Lewis replies sharply:
the man who says This is sublime cannot mean I have sublime feelings. Even if it were granted that such qualities as sublimity were simply and solely projected into things from our own emotions, yet the emotions which prompt the projection are the correlatives, and therefore almost the opposites, of the qualities projected. The feelings which make a man call an object sublime are not sublime feelings but feelings of veneration. If This is sublime is to be reduced at all to a statement about the speaker’s feelings, the proper translation would be, I have humble feelings.

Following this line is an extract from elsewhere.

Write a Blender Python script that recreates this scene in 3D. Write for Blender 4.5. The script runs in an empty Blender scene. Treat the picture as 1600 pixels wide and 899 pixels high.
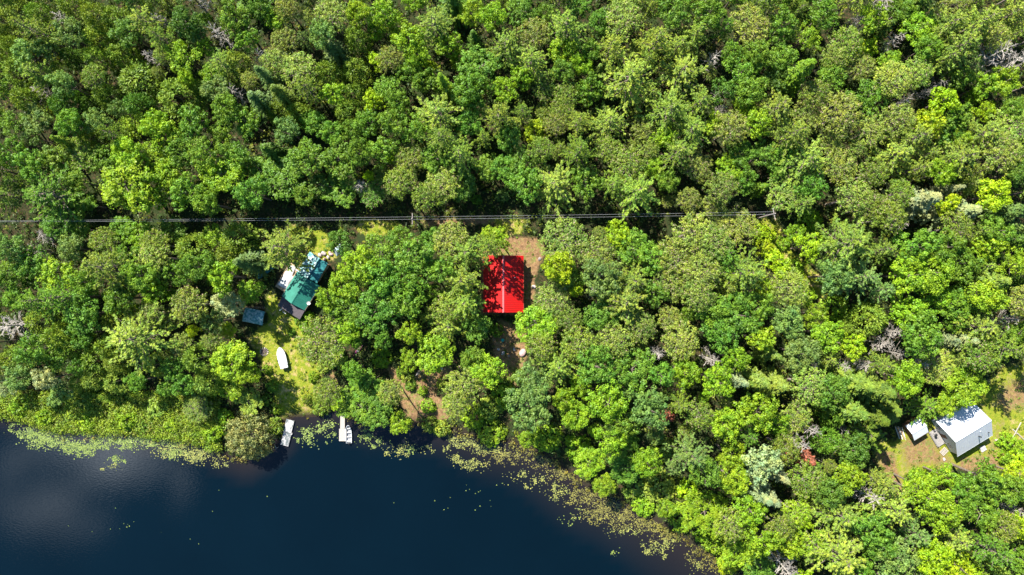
import bpy, bmesh, math, random
import numpy as np
from mathutils import Vector, Matrix
C = bpy.context.scene
COL = C.collection
R_ = math.radians
FPX = 800.0 / math.tan(R_(36.87))      # focal length in photo pixels (photo is 1600 wide)
CAMZ = 142.0
GZ = 0.6                                # height of the dry ground above the lake
# ------------------------------------------------------------------ camera, sky, sun, exposure
cam = bpy.data.cameras.new('camera'); camo = bpy.data.objects.new('camera', cam); COL.objects.link(camo)
camo.location = (0, 0, CAMZ); camo.rotation_euler = (0, 0, 0)
cam.sensor_width = 36; cam.lens = 18 / math.tan(R_(36.87)); cam.clip_end = 5000; cam.clip_start = 1
C.camera = camo
SUN_EL = 45; SUN_FROM = (-0.56, 0.828)   # the sun stands over the upper left of the picture
w = bpy.data.worlds.new('World'); C.world = w; w.use_nodes = True
nt = w.node_tree; nt.nodes.clear()
N = nt.nodes.new; LK = nt.links.new
out = N('ShaderNodeOutputWorld'); bg = N('ShaderNodeBackground'); bg.inputs['Strength'].default_value = 0.074
sky = N('ShaderNodeTexSky'); sky.sky_type = 'NISHITA'; sky.sun_disc = False
sky.sun_elevation = R_(SUN_EL); sky.sun_rotation = math.atan2(SUN_FROM[0], SUN_FROM[1])
sky.air_density = 1.2; sky.dust_density = 0.6; sky.ozone_density = 1.5
tc = N('ShaderNodeTexCoord'); mp = N('ShaderNodeMapping'); mp.inputs['Scale'].default_value = (1, 1, 1.6)
mp.inputs['Location'].default_value = (0.3, 0.15, 0)
ns = N('ShaderNodeTexNoise'); ns.inputs['Scale'].default_value = 11.0; ns.inputs['Detail'].default_value = 7; ns.inputs['Roughness'].default_value = 0.55
LK(tc.outputs['Generated'], mp.inputs['Vector']); LK(mp.outputs[0], ns.inputs['Vector'])
cr = N('ShaderNodeMapRange'); cr.inputs['From Min'].default_value = 0.41; cr.inputs['From Max'].default_value = 0.66
LK(ns.outputs['Fac'], cr.inputs['Value'])
# a few loose cloud puffs stand in the otherwise clear sky, around these directions
nrm = N('ShaderNodeVectorMath'); nrm.operation = 'NORMALIZE'; LK(tc.outputs['Generated'], nrm.inputs[0]); acc = None
for (cpx, cpy, wide, amt) in ((95, 745, 4.6, .42), (252, 760, 2.3, .95), (196, 722, 3.4, .4), (150, 775, 3.2, .3)):
    cd = Vector(((cpx - 800) / FPX, -(cpy - 449.5) / FPX, 1)).normalized()
    dp = N('ShaderNodeVectorMath'); dp.operation = 'DOT_PRODUCT'; dp.inputs[1].default_value = cd; LK(nrm.outputs[0], dp.inputs[0])
    dr = N('ShaderNodeMapRange'); dr.interpolation_type = 'SMOOTHSTEP'; dr.inputs['From Min'].default_value = math.cos(R_(wide)); dr.inputs['From Max'].default_value = 1.0; dr.inputs['To Max'].default_value = amt
    LK(dp.outputs['Value'], dr.inputs['Value'])
    if acc is None: acc = dr.outputs[0]
    else:
        ad = N('ShaderNodeMath'); ad.operation = 'MAXIMUM'; LK(acc, ad.inputs[0]); LK(dr.outputs[0], ad.inputs[1]); acc = ad.outputs[0]
mm = N('ShaderNodeMath'); mm.operation = 'MULTIPLY'; LK(cr.outputs[0], mm.inputs[0]); LK(acc, mm.inputs[1])
mx = N('ShaderNodeMixRGB'); mx.inputs['Color2'].default_value = (62, 66, 71, 1)
LK(mm.outputs[0], mx.inputs['Fac']); hsv = N('ShaderNodeHueSaturation'); hsv.inputs['Saturation'].default_value = 1.3; LK(sky.outputs[0], hsv.inputs['Color']); LK(hsv.outputs[0], mx.inputs['Color1']); LK(mx.outputs[0], bg.inputs['Color']); LK(bg.outputs[0], out.inputs[0])
sl = bpy.data.lights.new('sun', 'SUN'); sl.energy = 5.0; sl.angle = R_(0.5); sl.color = (1.0, 0.965, 0.89)
so = bpy.data.objects.new('sun', sl); COL.objects.link(so)
sd = Vector((SUN_FROM[0] * math.cos(R_(SUN_EL)), SUN_FROM[1] * math.cos(R_(SUN_EL)), math.sin(R_(SUN_EL))))
so.rotation_euler = sd.to_track_quat('Z', 'Y').to_euler(); so.location = sd * 300
vs = C.view_settings; vs.view_transform = 'Standard'; vs.look = 'None'; vs.gamma = 1; vs.exposure = 1.34; vs.use_curve_mapping = False
C.cycles.max_bounces = 6; C.cycles.transparent_max_bounces = 4; C.cycles.diffuse_bounces = 3

random.seed(7); rng = np.random.default_rng(11)
def P(px, py, z=GZ):
    k = (CAMZ - z) / FPX
    return Vector(((px - 800) * k, -(py - 449.5) * k, z))
# ------------------------------------------------------------------ materials
def newmat(name):
    m = bpy.data.materials.new(name); m.use_nodes = True; m.node_tree.nodes.clear(); return m, m.node_tree
def surf(name, col, rough=0.7, col2=None, scale=3.0, bump=0.0, metallic=0.0, spec=0.3, coat=0.0, detail=5, wave=None, lo=0.35, hi=0.65, stretch=None):
    m, t = newmat(name); n = t.nodes.new; l = t.links.new
    o = n('ShaderNodeOutputMaterial'); b = n('ShaderNodeBsdfPrincipled'); l(b.outputs[0], o.inputs[0])
    b.inputs['Roughness'].default_value = rough; b.inputs['Metallic'].default_value = metallic; b.inputs['Specular IOR Level'].default_value = spec
    b.inputs['Coat Weight'].default_value = coat
    c = n('ShaderNodeTexCoord'); no = n('ShaderNodeTexNoise'); no.inputs['Scale'].default_value = scale; no.inputs['Detail'].default_value = detail
    vec = c.outputs['Object']
    if stretch:
        mpn = n('ShaderNodeMapping'); mpn.inputs['Scale'].default_value = stretch; l(vec, mpn.inputs[0]); vec = mpn.outputs[0]
    l(vec, no.inputs['Vector'])
    r = n('ShaderNodeMapRange'); r.inputs['From Min'].default_value = lo; r.inputs['From Max'].default_value = hi; l(no.outputs['Fac'], r.inputs['Value'])
    mxx = n('ShaderNodeMixRGB'); mxx.inputs['Color1'].default_value = (*col, 1); mxx.inputs['Color2'].default_value = (*(col2 or tuple(x * .8 for x in col)), 1)
    l(r.outputs[0], mxx.inputs['Fac']); l(mxx.outputs[0], b.inputs['Base Color'])
    if bump:
        bp = n('ShaderNodeBump'); bp.inputs['Strength'].default_value = bump; bp.inputs['Distance'].default_value = 0.1
        l(no.outputs['Fac'], bp.inputs['Height']); l(bp.outputs[0], b.inputs['Normal'])
    return m
def leafmat(name, hue_shift=(1.14, 1.03, 0.7), brown=0.0, transl=0.28):
    m, t = newmat(name); n = t.nodes.new; l = t.links.new
    o = n('ShaderNodeOutputMaterial'); oi = n('ShaderNodeObjectInfo'); at = n('ShaderNodeAttribute'); at.attribute_name = 'tone'
    sep = n('ShaderNodeSeparateColor'); l(at.outputs['Color'], sep.inputs[0])
    mr = n('ShaderNodeMapRange'); mr.inputs['To Min'].default_value = 0.62; mr.inputs['To Max'].default_value = 1.42; l(sep.outputs[0], mr.inputs['Value'])
    sc = n('ShaderNodeVectorMath'); sc.operation = 'SCALE'; l(oi.outputs['Color'], sc.inputs[0]); l(mr.outputs[0], sc.inputs['Scale'])
    hs = n('ShaderNodeVectorMath'); hs.operation = 'MULTIPLY'; hs.inputs[1].default_value = hue_shift; l(sc.outputs[0], hs.inputs[0])
    mi = n('ShaderNodeMix'); mi.data_type = 'VECTOR'; l(sep.outputs[1], mi.inputs['Factor']); l(sc.outputs[0], mi.inputs['A']); l(hs.outputs[0], mi.inputs['B'])
    colout = mi.outputs['Result'] if 'Result' in mi.outputs else mi.outputs[1]
    for oo in mi.outputs:
        if oo.enabled: colout = oo
    for ii in mi.inputs:
        if ii.enabled and ii.name == 'A':
            l(sc.outputs[0], ii)
        if ii.enabled and ii.name == 'B':
            l(hs.outputs[0], ii)
    tcn = n('ShaderNodeTexCoord'); nz = n('ShaderNodeTexNoise'); nz.inputs['Scale'].default_value = .85; nz.inputs['Detail'].default_value = 3
    va = n('ShaderNodeVectorMath'); va.operation = 'ADD'; cb = n('ShaderNodeCombineXYZ'); mlt = n('ShaderNodeMath'); mlt.operation = 'MULTIPLY'; mlt.inputs[1].default_value = 57.0
    l(oi.outputs['Random'], mlt.inputs[0]); l(mlt.outputs[0], cb.inputs[0]); l(tcn.outputs['Object'], va.inputs[0]); l(cb.outputs[0], va.inputs[1]); l(va.outputs[0], nz.inputs['Vector'])
    rn = n('ShaderNodeMapRange'); rn.inputs['From Min'].default_value = .36; rn.inputs['From Max'].default_value = .64; l(nz.outputs['Fac'], rn.inputs['Value'])
    mv = n('ShaderNodeMixRGB'); mv.inputs['Color1'].default_value = (.74, .84, .95, 1); mv.inputs['Color2'].default_value = (1.32, 1.14, 1.0, 1); l(rn.outputs[0], mv.inputs['Fac'])
    mu = n('ShaderNodeMixRGB'); mu.blend_type = 'MULTIPLY'; mu.inputs['Fac'].default_value = 1; l(colout, mu.inputs['Color1']); l(mv.outputs[0], mu.inputs['Color2']); colout = mu.outputs[0]
    if brown:
        gt = n('ShaderNodeMath'); gt.operation = 'GREATER_THAN'; gt.inputs[1].default_value = 1 - brown; l(sep.outputs[2], gt.inputs[0])
        mb = n('ShaderNodeMixRGB'); mb.inputs['Color2'].default_value = (0.30, 0.22, 0.14, 1); l(gt.outputs[0], mb.inputs['Fac']); l(colout, mb.inputs['Color1']); colout = mb.outputs[0]
    d = n('ShaderNodeBsdfDiffuse'); l(colout, d.inputs['Color'])
    tr = n('ShaderNodeBsdfTranslucent'); tm = n('ShaderNodeVectorMath'); tm.operation = 'MULTIPLY'; tm.inputs[1].default_value = (1.25, 1.15, 0.4); l(colout, tm.inputs[0]); l(tm.outputs[0], tr.inputs['Color'])
    ms = n('ShaderNodeMixShader'); ms.inputs['Fac'].default_value = transl; l(d.outputs[0], ms.inputs[1]); l(tr.outputs[0], ms.inputs[2])
    g = n('ShaderNodeBsdfGlossy'); g.inputs['Roughness'].default_value = 0.5; g.inputs['Color'].default_value = (1, 1, 1, 1)
    m2 = n('ShaderNodeMixShader'); m2.inputs['Fac'].default_value = 0.015; l(ms.outputs[0], m2.inputs[1]); l(g.outputs[0], m2.inputs[2]); l(m2.outputs[0], o.inputs[0])
    return m
M_LEAF = leafmat('broadleaf_foliage'); M_NEED = leafmat('needle_foliage', (1.16, 1.06, 0.8), transl=0.22)
M_ROUGH = leafmat('sparse_foliage', (1.14, 1.04, .9), brown=0.09, transl=0.25)
M_RUST = leafmat('rust_needles', (1.2, .8, .6), transl=0.15)
M_BARK = surf('bark', (0.12, 0.085, 0.06), 0.9, (0.22, 0.18, 0.15), 6, 0.3)
M_PALEBARK = surf('pale_bark', (0.33, 0.27, 0.24), 0.9, (0.2, 0.16, 0.14), 6, 0.3)
M_DEAD = surf('dead_wood', (0.46, 0.41, 0.35), 0.9, (0.28, 0.245, 0.21), 5, 0.3)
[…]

It’s curious that Lewis is prepared to say that veneration has a specific feeling, and that feelings can be humble. Is veneration, then, an emotion? Is humility an emotion? How can we say? Also, Lewis’s language that a correlative is “almost the opposite” is strange, given his classical education, since correlatives are one of four classical species of opposition, along with contraries, contradictories, and privatives. Why say it is “almost” so?

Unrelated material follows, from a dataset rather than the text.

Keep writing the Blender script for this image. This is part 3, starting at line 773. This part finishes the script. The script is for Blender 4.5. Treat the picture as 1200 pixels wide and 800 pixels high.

Be that as it may, Lewis then moves on to his main point, which is that an order of “objective value” exists, which he calls “The Tao,” and our “emotional states” should “conform” to it:
[The Tao] is the doctrine of objective value, the belief that certain attitudes are really true, and others really false, to the kind of thing the universe is and the kind of things we are. Those who know the Tao can hold that to call children delightful or old men venerable is not simply to record a psychological fact about our own parental or filial emotions at the moment, but to recognize a quality which demands a certain response from us whether we make it or not. I myself do not enjoy the society of small children: because I speak from within the Tao I recognize this as a defect in myself — just as a man may have to recognize that he is tone deaf or colour blind. And because our approvals and disapprovals are thus recognitions of objective value or responses to an objective order, therefore emotional states can be in harmony with reason (when we feel liking for what ought to be approved) or out of harmony with reason (when we perceive that liking is due but cannot feel it). No emotion is, in itself, a judgement; in that sense all emotions and sentiments are alogical. But they can be reasonable or unreasonable as they conform to Reason or fail to conform.

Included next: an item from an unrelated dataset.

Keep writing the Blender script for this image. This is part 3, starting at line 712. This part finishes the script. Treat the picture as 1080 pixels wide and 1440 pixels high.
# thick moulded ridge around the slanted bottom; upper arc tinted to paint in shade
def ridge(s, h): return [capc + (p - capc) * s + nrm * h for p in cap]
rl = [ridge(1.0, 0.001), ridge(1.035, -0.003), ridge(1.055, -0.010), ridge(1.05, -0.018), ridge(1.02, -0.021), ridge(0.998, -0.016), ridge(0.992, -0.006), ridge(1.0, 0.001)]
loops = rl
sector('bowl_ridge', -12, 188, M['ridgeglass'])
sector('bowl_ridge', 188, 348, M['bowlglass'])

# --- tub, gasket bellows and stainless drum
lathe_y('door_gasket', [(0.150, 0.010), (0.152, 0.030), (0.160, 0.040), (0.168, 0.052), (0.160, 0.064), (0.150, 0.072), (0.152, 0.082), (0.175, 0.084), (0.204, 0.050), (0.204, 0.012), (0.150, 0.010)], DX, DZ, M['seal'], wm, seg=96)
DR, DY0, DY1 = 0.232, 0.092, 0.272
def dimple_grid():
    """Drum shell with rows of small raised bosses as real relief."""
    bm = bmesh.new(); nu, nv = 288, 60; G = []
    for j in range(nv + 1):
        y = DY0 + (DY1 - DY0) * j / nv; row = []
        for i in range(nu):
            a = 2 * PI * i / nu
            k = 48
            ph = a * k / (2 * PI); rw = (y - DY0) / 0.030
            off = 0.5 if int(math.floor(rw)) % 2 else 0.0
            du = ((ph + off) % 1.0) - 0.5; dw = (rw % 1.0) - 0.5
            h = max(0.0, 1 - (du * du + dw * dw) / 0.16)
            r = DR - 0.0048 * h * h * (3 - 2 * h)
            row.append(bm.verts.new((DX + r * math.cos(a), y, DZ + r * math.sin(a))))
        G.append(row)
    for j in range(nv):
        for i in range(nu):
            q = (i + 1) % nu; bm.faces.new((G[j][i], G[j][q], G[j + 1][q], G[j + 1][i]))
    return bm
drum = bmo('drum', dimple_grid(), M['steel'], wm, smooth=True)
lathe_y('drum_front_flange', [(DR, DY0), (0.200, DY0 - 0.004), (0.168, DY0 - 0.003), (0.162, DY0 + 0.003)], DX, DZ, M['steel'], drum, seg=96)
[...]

I want you to notice two things about these remarks. First, Lewis sets up the problem as that of whether “objective value” exists. Those who recognize the Tao recognize objective value and preserve human nature, while those who are ‘outside’ the Tao fail to recognize objective value and are on the road to abolishing human nature. And yet what he is talking about is not the objectivity of value but whether we respond to value. To call children delightful is “to recognize a quality which demands a certain response from us.” It’s not that the quality is objective, that is, that it exists in other things, but rather that it “demands a certain response from us,” that is, our responses to this quality, our being affected by it, may be apt or not. Lewis’s problem, really, is not that of “objective value,” but rather whether what he calls “emotions” may not, after all, be responses to something without. He misdescribes his own problem.
The second thing I want you to notice is how he slips in the word “sentiment.” Lewis is a careful writer. He does this deliberately:
No emotion is, in itself, a judgement; in that sense all emotions and sentiments are alogical. But they can be reasonable or unreasonable as they conform to Reason or fail to conform.
Why didn’t he simply write, “in that sense all emotions are alogical”? The reason is that, as a careful inspection of the chapter shows, Lewis’s tendency, as a literary critic and a man of highly refined taste, is to reserve the word “emotion” for something welling up from within, like the “emotions” which the authors of the Green Book wish to deflate, and to use the word “sentiment” solely for responses to what is in the world.
The point may be put in this way. Lewis writes his book assuming that there are such things as emotions, and he thinks that his task is to persuade his reader, not to debunk the emotions, but to train them, so that they are responsive to objective value: “The head rules the belly through the chest — the seat, as Alanus tells us, of Magnanimity, of emotions organized by trained habit into stable sentiments.” But emotions, in fact, are not the sort of thing that can be trained. Lewis senses this, which is why he prefers to speak of sentiments not emotions. Emotions as agitations which well up within us, and which are potentially destructive, and are apparently separate from administrative and economic rationality, do indeed look like things that need to be handled, conditioned, and, in the ruling classes, debunked.
‘The Abolition of Man’ which Lewis warns against is not something looming in the future, that is, if we continue to neglect objective value. It is something which happened already in the past for him, over 100 years prior to when Lewis gave his lectures. To have abolished the passions, in order to replace them with emotions, was already the abolition of man. When the passions were abolished then of course there were no longer any “men of like passions” as the men of old.
We can begin to understand, then, why talk about this aspect of our nature declined once the passions were put aside in favor of emotions. Mere emotions must be mischievous. They can only interfere with the serious work of carrying on business, or serving in government or the military, and with one’s domestic duties. You would be doing a favor to someone, to debunk his emotions. A schoolboy could not become a mature man if his emotions had not been debunked. The authors of the Green Book were acting with great responsibility. They were fully correct in how they dealt with mere emotions. Properly to refute these authors, it is not enough to insist upon the existence of the Tao. One must likewise insist on the moral psychology of the passions.
[1] Volume 1, Hallowell: Glazier, Masters & Smith, 1836.





Providentially timely. This distinction is crucial for me as I begin a study of emotions -- yet, this corrective precisely highlights where my own hang-ups have been as I set out. Thank you.